Tall Tall Shadow, the third album by Toronto singer-songwriter Basia Bulat, is the bravest album she has made. Raw and spectral, heartbroken yet jubilant, these ten songs tell the story of a very hard year in the artist's life and all the love that helped her through it. Whereas the singer's past two LPs, including 2008's Polaris-nominated Oh, My Darling, were made in Montreal's all-analogue Hotel 2 Tango studio, Tall Tall Shadow is a more modern thing. This is a record with echo and reverb, electronic flutters and electric autoharp, voices that charge and incandesce around buzzing guitars, lonely piano and rattling percussion.
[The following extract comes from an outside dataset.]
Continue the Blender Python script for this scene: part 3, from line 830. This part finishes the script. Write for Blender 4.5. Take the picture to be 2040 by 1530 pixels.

To get to this place, Bulat co-produced the album with, Tim Kingsbury and Mark Lawson. Kingsbury, a member of Arcade Fire, "can play anything," she says. Lawson, who has worked on records with Akron/Family and Colin Stetson, and who won a Grammy for his work on Arcade Fire's The Suburbs, is a studio alchemist; "he hears [new] things" in Bulat's songs. They started recording in Toronto, at a reverberating 60-year-old dance hall. Once again, Bulat put together a band: her brother, the punk-inclined drummer Bobby Bulat; Holly Coish on keys and backing vocals; Kingsbury and Ben Whiteley on guitars and bass. One song features Whiteley's father, the folk legend Ken Whiteley, on gospel organ. But Tall Tall Shadow isn't acoustic folk music: like Beck's Sea Change or Buckingham Nicks, chord and strum are a launchpad for wilder sounds.
Bulat's goal was to keep challenging herself. "Promise Not to Think About Love," with shimmying bass and dancing handclaps, is the poppiest track she has ever released. "It Can't Be You," played on an Andean charango, is one of the simplest. "Never Let Me Go" is all crescendo, a woman in a storm, and the title track reaches soaring for another day: has there ever been a better showcase for Bulat's powerhouse voice? For her steam-train heart? "Two months before I was due to begin recording, I suffered a deep loss," Bulat says. "I kind of started over." She started; and she didn't stop.